Maria Helena: E está crescendo, parece-me que a situação não está encontrando resistência. Observo que parece que isso precisa de vários vetores para que essa luta ganhe musculatura. Uma delas é a estrutura estatal. O Estado deveria ter casas que albergassem essas mulheres porque a grande maioria fica dentro de casa pois não tem pra onde ir com os filhos. Elas se submetem a serem espancadas, diariamente, por conta de um teto e um prato de comida para elas e para os filhos. Um dos vetores seria que o Estado se equipasse de casas que possam abrigar essas mulheres. Outra questão que tenho desde menina, é mostrar para essas crianças que elas têm a mesma condição dos homens, não permitir o abuso, não permitir o avanço nem a titulo de brincadeira. Estabelecer um limite, pois o limite tem que ser estabelecido em tudo. Essas crianças às vezes não recebem orientação em casa do limite e quando não ocorre a orientação, elas acham que é normal. Isso que estou falando são as mulhers de classe baixa. Se for a fundo nessa história, vai descobrir um número que empate ou quiçá maior que esteja nas classes alta e média, que são os casos que não vem à tona. A classe baixa, um dia não aguenta mais, aparece alguém que tenha caridade e oferece a ela uma estrutura. Mas a classe alta fica envergonhada, então se submete aquela situação e os abusos continuam repetitivamente, e infelizmente essa situação vem acontecendo. Precisamos não esmorecer e continuar a briga que um dia nós vamos ter avanço nessa questão.

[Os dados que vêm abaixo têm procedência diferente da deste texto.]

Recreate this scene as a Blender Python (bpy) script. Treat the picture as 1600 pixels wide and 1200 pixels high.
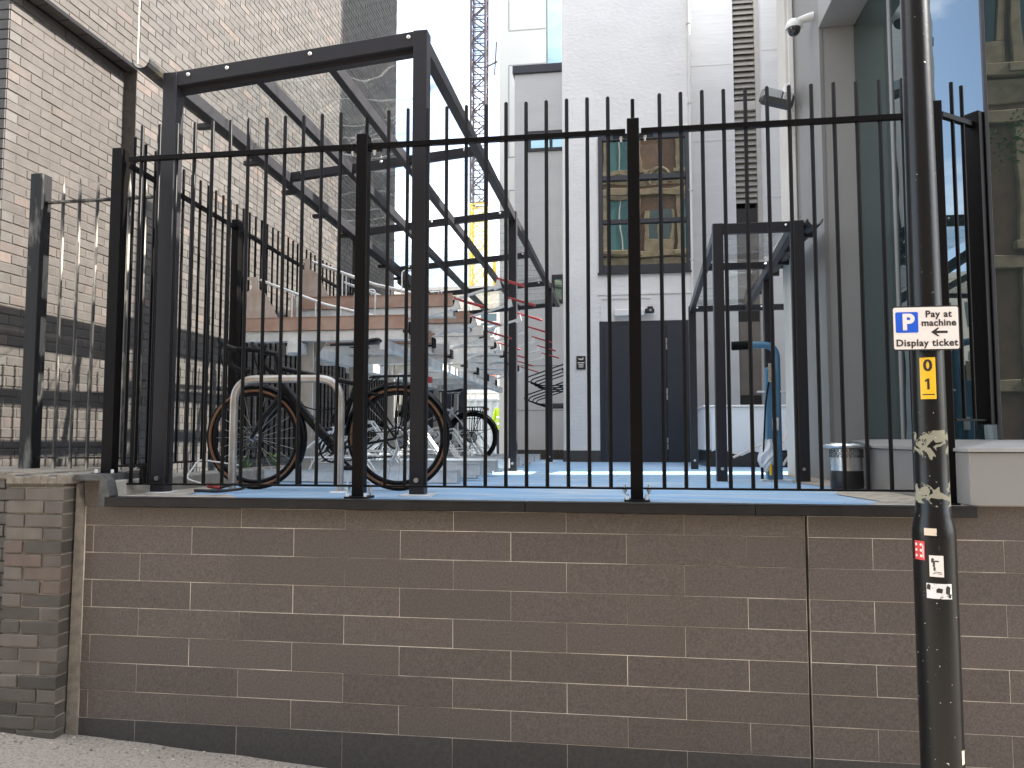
import bpy, bmesh, math, random
from mathutils import Vector, Matrix
rnd = random.Random(7)
R = math.radians
for o in list(bpy.data.objects):
    bpy.data.objects.remove(o, do_unlink=True)
scene = bpy.context.scene
C = scene.collection

# ------------------------------------------------------------------ camera, sky, sun, exposure
cam_d = bpy.data.cameras.new('camera'); cam = bpy.data.objects.new('camera', cam_d); C.objects.link(cam)
cam.location = (0, 0, 1.65); cam.rotation_euler = (R(90 + 4.0), 0, R(8.2))
cam_d.sensor_width = 36; cam_d.lens = 27.315; cam_d.clip_start = 0.05; cam_d.clip_end = 2000
scene.camera = cam

SUN = Vector((0.745, 0.125, 0.655)).normalized()
sun_el = math.asin(SUN.z); sun_rot = math.atan2(SUN.x, SUN.y)
W = bpy.data.worlds.new('World'); scene.world = W; W.use_nodes = True
nt = W.node_tree; nt.nodes.clear()
def wn(t): return nt.nodes.new(t)
out = wn('ShaderNodeOutputWorld'); bg = wn('ShaderNodeBackground'); bg.inputs[1].default_value = 0.13
sky = wn('ShaderNodeTexSky'); sky.sky_type = 'NISHITA'; sky.sun_disc = False
sky.sun_elevation = sun_el; sky.sun_rotation = sun_rot; sky.air_density = 1.0; sky.dust_density = 1.0
tc = wn('ShaderNodeTexCoord'); mp = wn('ShaderNodeMapping'); mp.inputs['Scale'].default_value = (1, 1, 2.0)
mp.inputs['Location'].default_value = (1.9, 4.4, 0.1)
n1 = wn('ShaderNodeTexNoise'); n1.inputs['Scale'].default_value = 2.2; n1.inputs['Detail'].default_value = 9; n1.inputs['Roughness'].default_value = 0.58
cr = wn('ShaderNodeValToRGB'); cr.color_ramp.elements[0].position = 0.42; cr.color_ramp.elements[1].position = 0.64; cr.color_ramp.elements[0].color = (.05, .05, .05, 1); cr.color_ramp.elements[1].color = (.95, .95, .95, 1)
mixc = wn('ShaderNodeMix'); mixc.data_type = 'RGBA'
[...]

Ponto na Curva: Não podemos negar que a Lei Maria da Penha é um grande avanço, mas a gente percebe que a pena é baixa. A senhora acha que deve ter alguma mudança na legislação?

Maria Helena: O cidadão parece que já tem a índole de fazer aquilo, ele está predestinado a executar o crime, porque ele não aceita o não, ele não aceita que a mulher vai para o mercado de trabalho, a bebida, que é uma coisa que influencia muito, eu acredito que se nós tivéssemos essa conjunção de fatores, endurecimento da lei, estruturas do Estado e das delegacias da mulher. Acho que a Lei Maria da Penha foi realmente um avanço, mas ela precisa estar casada com o Estado, o legislador, aparato policial e o aparato do Judiciário. E nesse particular, as mulheres tem feito muita diferença no Judiciário. Acredito que nós só tenhamos a ganhar e continuar brigando para que esses números se invertam.